**Exercise goal:**
No pictures go into the copy. Write out exactly the lines below from the one containing "What Blender Python" through the one containing "col = scene.collection".

**Listing:**
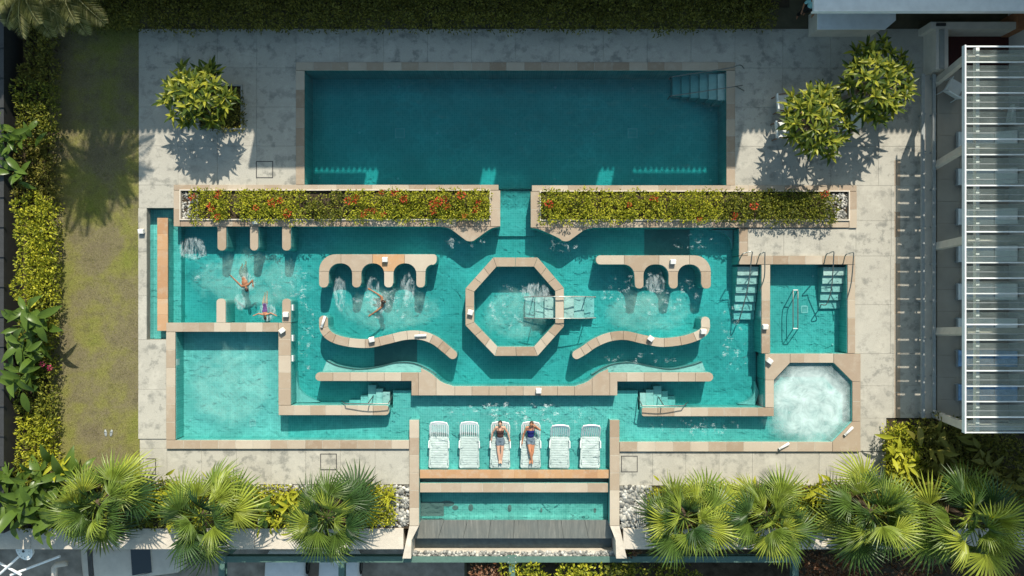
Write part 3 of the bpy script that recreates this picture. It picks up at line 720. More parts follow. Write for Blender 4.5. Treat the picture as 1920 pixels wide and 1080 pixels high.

==

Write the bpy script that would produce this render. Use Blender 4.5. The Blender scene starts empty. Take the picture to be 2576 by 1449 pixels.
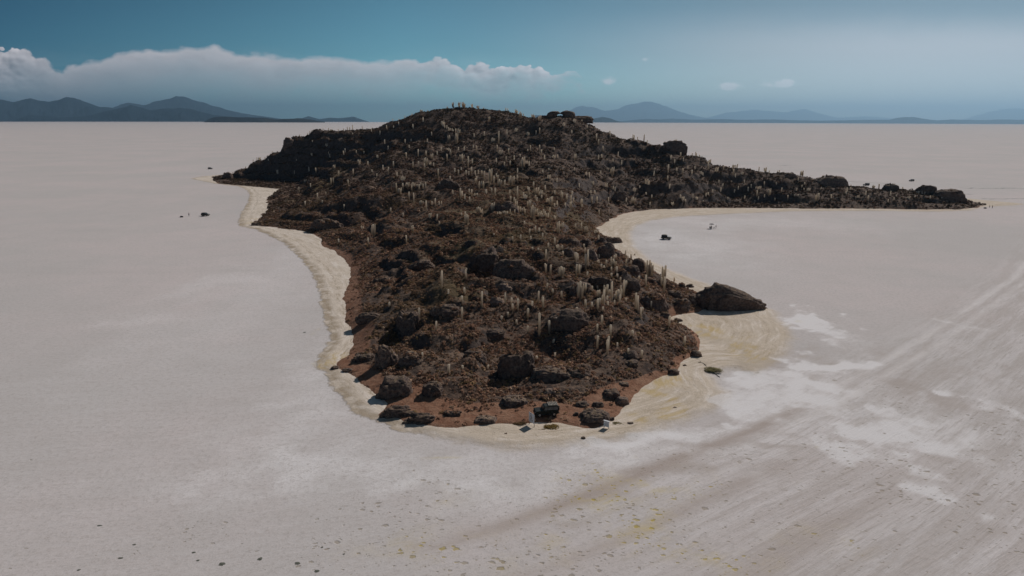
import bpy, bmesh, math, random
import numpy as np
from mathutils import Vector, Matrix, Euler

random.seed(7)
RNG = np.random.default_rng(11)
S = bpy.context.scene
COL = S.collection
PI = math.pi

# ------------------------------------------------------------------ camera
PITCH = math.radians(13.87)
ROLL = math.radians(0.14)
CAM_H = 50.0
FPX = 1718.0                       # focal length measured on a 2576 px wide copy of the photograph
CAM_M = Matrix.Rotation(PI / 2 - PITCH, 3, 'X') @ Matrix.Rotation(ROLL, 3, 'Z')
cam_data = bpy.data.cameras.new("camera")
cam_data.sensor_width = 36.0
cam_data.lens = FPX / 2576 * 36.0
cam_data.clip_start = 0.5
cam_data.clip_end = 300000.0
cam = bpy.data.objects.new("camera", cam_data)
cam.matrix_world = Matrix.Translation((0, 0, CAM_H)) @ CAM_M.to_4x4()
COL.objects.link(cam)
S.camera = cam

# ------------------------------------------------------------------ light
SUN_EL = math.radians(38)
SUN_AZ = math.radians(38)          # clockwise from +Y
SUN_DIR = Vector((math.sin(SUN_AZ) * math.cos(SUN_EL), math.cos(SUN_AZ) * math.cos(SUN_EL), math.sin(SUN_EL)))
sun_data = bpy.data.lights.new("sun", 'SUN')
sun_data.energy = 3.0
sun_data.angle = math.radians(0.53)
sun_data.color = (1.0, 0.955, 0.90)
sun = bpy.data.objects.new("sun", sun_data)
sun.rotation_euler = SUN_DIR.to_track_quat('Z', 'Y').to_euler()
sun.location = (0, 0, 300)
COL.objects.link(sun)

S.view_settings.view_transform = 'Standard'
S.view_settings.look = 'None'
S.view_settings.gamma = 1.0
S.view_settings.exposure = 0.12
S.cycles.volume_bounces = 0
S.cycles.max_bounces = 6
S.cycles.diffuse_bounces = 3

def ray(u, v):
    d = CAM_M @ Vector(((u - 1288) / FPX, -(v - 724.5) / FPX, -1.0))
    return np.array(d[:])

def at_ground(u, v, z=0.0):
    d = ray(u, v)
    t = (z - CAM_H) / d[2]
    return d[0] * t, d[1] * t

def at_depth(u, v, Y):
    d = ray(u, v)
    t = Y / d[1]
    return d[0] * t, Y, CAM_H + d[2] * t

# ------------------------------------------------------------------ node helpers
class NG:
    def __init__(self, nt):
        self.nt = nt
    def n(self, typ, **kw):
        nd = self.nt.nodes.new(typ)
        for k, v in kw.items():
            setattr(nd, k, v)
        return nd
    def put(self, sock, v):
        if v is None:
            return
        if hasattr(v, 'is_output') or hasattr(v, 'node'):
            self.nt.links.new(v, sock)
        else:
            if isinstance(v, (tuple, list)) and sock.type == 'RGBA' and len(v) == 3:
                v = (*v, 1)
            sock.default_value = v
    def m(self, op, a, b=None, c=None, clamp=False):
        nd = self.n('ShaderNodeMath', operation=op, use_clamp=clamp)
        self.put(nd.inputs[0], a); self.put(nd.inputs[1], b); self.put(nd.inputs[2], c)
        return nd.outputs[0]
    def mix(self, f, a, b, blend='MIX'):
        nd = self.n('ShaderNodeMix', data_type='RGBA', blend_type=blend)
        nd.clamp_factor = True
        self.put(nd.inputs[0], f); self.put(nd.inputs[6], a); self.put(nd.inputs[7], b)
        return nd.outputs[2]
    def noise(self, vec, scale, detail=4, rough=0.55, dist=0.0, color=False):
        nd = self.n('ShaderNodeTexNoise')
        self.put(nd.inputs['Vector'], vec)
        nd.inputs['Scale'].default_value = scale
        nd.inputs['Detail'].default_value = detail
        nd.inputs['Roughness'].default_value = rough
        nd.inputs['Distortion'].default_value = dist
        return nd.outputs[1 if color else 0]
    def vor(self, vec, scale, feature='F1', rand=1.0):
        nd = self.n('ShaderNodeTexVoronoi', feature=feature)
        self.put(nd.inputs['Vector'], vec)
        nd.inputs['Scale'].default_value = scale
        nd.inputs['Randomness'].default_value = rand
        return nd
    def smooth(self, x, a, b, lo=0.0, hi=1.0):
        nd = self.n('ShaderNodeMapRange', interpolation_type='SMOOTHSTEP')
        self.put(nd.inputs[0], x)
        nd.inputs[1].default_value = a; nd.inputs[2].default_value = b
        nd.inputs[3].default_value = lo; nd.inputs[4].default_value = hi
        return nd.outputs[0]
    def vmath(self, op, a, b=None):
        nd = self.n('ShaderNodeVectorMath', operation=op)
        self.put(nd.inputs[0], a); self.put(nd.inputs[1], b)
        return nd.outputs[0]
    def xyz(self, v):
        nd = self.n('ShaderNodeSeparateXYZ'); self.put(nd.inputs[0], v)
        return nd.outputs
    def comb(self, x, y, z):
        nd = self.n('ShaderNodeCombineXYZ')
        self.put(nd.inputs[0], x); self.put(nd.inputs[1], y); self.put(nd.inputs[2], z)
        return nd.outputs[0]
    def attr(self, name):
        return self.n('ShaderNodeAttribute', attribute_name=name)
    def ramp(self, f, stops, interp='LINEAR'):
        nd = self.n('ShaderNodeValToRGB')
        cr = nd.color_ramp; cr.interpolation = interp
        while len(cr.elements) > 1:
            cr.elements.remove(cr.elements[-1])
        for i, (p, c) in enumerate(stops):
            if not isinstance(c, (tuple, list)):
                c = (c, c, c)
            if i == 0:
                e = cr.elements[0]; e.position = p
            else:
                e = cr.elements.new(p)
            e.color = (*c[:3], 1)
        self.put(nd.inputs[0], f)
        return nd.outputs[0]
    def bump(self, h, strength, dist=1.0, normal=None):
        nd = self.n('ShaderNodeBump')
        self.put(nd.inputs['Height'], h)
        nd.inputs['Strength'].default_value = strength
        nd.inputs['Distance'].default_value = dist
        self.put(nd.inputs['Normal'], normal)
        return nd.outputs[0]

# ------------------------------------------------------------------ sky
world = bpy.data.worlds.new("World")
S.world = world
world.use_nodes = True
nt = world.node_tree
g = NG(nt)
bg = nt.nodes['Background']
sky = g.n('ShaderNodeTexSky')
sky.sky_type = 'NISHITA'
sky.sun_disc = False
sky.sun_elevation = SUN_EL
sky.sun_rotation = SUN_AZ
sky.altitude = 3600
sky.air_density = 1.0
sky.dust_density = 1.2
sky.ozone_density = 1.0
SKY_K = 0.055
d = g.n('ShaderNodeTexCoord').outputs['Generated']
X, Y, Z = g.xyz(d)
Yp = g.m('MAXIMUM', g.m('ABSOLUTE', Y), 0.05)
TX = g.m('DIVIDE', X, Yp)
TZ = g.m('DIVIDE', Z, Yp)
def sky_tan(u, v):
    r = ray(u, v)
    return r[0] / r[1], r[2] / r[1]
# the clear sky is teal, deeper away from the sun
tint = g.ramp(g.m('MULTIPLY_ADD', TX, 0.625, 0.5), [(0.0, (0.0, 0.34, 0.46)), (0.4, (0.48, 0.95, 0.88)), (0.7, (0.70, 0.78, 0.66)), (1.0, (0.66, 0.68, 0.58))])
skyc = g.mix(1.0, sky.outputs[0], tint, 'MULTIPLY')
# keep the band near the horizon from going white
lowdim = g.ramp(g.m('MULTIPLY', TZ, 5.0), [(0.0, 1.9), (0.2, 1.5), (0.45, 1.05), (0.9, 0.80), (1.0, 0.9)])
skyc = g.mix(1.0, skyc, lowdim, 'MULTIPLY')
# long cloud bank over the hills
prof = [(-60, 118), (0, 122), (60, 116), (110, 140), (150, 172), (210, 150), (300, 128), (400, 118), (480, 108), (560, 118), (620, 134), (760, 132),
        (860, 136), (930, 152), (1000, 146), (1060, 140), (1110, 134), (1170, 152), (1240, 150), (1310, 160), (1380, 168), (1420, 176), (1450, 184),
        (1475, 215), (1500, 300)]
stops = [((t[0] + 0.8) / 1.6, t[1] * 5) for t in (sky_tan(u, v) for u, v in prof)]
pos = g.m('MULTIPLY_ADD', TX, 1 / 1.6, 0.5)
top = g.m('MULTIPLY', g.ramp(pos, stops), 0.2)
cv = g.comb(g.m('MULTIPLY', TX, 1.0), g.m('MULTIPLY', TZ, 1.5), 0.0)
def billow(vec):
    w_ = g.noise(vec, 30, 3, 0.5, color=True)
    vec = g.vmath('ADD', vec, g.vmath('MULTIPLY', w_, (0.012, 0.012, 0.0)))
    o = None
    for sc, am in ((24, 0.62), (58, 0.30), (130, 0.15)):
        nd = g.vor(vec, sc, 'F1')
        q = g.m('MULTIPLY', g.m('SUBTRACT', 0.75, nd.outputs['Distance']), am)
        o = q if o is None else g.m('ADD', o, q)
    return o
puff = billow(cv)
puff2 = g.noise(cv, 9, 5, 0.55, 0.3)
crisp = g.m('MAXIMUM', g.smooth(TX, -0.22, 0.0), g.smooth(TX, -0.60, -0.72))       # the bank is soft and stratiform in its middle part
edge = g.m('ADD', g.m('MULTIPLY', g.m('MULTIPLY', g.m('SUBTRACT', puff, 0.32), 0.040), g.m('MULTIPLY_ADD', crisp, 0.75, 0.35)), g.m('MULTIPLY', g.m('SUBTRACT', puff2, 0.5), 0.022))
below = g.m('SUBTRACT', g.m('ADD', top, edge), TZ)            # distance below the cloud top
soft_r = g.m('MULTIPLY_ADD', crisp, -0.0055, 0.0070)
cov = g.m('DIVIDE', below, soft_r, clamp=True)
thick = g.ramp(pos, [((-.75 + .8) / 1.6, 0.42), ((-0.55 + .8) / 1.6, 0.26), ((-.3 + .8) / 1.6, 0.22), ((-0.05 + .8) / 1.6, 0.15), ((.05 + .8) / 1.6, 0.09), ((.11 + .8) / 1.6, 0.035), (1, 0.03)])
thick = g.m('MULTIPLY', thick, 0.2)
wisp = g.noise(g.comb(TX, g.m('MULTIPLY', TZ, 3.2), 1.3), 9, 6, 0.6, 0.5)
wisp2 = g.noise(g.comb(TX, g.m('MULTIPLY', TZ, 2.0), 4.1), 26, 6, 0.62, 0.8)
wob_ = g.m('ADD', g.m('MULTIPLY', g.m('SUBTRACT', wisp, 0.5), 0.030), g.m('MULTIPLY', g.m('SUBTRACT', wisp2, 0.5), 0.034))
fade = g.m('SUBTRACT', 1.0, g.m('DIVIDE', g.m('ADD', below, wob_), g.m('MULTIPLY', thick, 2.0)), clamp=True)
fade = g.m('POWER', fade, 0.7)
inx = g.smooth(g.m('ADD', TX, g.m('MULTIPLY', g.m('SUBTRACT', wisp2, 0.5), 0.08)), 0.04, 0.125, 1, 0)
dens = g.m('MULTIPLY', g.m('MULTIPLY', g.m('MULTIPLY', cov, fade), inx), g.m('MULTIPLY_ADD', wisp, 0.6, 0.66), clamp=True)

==

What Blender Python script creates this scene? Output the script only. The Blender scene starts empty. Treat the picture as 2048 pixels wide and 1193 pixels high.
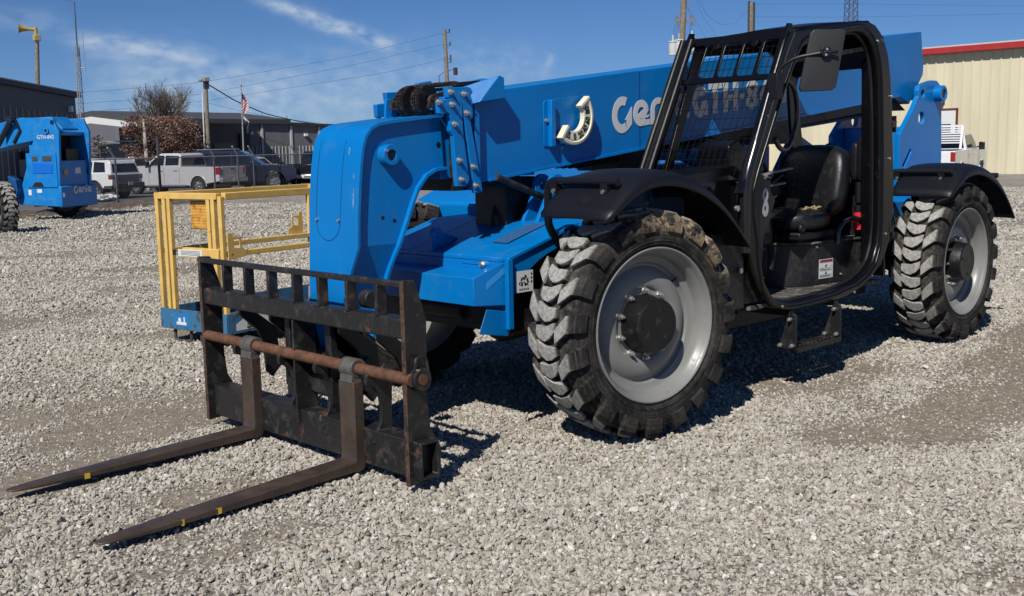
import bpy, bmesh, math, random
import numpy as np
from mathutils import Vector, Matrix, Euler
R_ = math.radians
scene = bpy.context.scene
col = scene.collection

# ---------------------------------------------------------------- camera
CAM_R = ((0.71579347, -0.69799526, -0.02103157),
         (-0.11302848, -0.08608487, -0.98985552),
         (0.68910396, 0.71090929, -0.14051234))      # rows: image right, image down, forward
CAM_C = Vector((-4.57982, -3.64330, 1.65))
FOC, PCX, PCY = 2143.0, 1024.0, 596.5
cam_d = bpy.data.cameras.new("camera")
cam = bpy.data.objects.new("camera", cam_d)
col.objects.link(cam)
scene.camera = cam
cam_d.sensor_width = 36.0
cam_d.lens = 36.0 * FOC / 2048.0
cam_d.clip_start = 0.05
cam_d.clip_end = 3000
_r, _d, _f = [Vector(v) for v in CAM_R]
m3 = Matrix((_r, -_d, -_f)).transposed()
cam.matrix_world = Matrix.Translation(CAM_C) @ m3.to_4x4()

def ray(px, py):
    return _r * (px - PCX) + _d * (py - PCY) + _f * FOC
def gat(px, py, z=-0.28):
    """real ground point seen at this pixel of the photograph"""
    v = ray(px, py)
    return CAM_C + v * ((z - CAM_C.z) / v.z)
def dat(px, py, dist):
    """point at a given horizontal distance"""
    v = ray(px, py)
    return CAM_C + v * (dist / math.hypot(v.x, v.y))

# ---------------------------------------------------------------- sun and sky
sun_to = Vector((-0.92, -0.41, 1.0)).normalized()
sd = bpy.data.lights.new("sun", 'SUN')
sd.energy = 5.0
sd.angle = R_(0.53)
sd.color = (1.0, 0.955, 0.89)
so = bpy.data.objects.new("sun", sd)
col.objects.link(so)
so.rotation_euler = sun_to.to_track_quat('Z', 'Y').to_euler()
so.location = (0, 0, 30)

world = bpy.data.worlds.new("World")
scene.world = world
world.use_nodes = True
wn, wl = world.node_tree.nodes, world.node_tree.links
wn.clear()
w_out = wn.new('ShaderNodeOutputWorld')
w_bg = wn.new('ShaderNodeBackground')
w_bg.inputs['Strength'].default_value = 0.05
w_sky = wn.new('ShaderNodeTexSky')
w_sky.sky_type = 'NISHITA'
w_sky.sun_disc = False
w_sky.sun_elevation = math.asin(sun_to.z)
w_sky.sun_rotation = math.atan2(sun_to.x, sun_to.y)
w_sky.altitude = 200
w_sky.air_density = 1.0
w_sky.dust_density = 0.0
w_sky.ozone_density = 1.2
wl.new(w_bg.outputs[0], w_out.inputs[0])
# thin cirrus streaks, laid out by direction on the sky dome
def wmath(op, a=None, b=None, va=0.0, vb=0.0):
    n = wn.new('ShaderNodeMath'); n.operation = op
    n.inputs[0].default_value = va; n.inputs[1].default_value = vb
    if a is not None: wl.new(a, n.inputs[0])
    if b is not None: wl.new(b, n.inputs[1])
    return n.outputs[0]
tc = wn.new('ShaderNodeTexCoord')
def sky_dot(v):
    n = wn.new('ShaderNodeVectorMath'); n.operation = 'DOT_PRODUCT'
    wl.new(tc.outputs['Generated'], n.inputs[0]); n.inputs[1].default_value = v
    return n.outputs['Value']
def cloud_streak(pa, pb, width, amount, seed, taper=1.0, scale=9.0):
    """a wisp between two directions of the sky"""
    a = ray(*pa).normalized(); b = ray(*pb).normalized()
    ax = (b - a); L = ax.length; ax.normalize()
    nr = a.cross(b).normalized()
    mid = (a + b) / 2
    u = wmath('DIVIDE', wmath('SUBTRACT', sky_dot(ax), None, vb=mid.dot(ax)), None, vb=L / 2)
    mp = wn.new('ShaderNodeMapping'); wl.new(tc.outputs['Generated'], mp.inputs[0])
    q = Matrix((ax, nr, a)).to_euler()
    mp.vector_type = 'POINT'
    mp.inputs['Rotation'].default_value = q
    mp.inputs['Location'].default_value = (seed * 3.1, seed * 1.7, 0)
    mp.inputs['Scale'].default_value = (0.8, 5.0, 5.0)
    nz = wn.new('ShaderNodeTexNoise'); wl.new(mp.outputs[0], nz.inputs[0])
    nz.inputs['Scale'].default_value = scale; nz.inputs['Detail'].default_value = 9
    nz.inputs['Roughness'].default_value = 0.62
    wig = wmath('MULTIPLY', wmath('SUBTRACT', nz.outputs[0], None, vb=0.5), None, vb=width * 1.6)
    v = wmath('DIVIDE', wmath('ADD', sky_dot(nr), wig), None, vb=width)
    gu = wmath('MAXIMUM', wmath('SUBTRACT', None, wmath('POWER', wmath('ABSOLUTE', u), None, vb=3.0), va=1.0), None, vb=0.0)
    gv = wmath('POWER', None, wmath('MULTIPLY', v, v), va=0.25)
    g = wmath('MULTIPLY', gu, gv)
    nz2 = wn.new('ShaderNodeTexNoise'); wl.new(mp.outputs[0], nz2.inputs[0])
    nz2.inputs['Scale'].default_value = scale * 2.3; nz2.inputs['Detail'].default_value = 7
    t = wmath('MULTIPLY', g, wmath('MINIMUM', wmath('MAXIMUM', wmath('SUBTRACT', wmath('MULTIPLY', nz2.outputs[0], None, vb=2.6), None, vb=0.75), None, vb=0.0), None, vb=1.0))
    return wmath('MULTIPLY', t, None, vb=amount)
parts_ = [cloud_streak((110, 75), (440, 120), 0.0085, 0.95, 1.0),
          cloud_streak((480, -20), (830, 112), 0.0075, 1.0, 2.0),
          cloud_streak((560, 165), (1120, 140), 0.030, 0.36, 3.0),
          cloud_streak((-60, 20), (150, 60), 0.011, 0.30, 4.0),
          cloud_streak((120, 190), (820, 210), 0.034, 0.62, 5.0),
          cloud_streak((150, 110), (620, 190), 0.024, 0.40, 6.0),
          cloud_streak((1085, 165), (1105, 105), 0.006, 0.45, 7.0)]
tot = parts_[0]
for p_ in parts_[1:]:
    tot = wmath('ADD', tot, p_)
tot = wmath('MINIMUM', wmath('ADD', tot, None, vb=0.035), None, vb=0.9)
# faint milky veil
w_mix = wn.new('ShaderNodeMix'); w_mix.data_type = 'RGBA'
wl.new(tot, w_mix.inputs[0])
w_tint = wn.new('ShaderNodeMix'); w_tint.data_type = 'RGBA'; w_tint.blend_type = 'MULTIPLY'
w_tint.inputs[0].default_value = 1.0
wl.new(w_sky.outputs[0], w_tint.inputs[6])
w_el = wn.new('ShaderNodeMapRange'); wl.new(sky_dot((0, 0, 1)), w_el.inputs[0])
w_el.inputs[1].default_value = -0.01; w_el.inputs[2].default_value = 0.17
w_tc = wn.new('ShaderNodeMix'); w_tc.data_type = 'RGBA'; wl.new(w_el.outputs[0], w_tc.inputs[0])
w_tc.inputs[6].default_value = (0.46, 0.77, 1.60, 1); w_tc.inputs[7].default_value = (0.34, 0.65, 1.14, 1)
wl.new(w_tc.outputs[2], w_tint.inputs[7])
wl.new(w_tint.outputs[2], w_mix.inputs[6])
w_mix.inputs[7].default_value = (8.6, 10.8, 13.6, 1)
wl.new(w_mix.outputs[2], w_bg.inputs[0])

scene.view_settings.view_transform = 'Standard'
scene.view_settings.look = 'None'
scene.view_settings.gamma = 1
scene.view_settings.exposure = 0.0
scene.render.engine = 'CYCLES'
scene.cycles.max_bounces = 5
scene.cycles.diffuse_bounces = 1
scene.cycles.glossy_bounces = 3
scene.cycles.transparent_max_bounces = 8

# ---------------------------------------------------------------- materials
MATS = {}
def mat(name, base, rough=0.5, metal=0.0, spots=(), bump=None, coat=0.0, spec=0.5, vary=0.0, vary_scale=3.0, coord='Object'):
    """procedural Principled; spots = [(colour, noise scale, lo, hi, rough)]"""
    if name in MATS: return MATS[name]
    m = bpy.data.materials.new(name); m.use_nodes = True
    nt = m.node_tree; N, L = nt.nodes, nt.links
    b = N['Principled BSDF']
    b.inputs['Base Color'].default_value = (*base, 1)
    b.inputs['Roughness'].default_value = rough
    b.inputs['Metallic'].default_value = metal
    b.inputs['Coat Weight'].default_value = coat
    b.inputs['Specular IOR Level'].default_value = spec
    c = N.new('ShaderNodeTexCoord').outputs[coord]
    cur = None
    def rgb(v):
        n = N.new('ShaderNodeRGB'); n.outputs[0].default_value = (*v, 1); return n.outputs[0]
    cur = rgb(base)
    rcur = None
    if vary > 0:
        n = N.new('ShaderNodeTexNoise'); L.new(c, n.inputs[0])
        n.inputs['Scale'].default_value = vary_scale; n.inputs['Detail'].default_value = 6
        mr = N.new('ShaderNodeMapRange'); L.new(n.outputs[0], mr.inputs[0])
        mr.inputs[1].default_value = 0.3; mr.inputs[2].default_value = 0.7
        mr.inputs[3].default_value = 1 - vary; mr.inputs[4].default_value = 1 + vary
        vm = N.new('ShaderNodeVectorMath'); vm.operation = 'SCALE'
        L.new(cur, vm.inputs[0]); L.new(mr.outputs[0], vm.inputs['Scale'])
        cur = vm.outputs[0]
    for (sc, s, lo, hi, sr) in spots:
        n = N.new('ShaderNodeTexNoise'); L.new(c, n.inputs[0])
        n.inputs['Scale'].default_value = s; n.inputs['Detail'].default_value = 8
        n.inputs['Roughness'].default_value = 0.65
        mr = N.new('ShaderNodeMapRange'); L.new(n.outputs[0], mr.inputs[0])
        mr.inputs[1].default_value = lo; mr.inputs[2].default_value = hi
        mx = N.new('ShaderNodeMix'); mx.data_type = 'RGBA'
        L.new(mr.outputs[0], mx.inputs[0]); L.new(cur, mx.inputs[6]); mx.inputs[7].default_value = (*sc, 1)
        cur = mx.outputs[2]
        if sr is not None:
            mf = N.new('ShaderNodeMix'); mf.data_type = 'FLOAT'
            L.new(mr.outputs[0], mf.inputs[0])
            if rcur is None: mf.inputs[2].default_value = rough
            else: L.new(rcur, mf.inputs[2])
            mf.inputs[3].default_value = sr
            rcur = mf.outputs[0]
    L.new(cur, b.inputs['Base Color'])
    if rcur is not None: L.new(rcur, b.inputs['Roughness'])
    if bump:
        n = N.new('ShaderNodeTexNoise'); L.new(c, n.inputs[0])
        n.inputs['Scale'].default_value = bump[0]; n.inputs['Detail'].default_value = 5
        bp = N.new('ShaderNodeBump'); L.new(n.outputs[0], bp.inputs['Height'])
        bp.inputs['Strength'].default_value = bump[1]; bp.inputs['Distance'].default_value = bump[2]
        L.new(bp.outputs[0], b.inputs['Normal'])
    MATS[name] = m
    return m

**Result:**
What Blender Python script creates this scene? Output the script only. The Blender scene starts empty. Treat the picture as 2048 pixels wide and 1193 pixels high.
import bpy, bmesh, math, random
import numpy as np
from mathutils import Vector, Matrix, Euler
R_ = math.radians
scene = bpy.context.scene
col = scene.collection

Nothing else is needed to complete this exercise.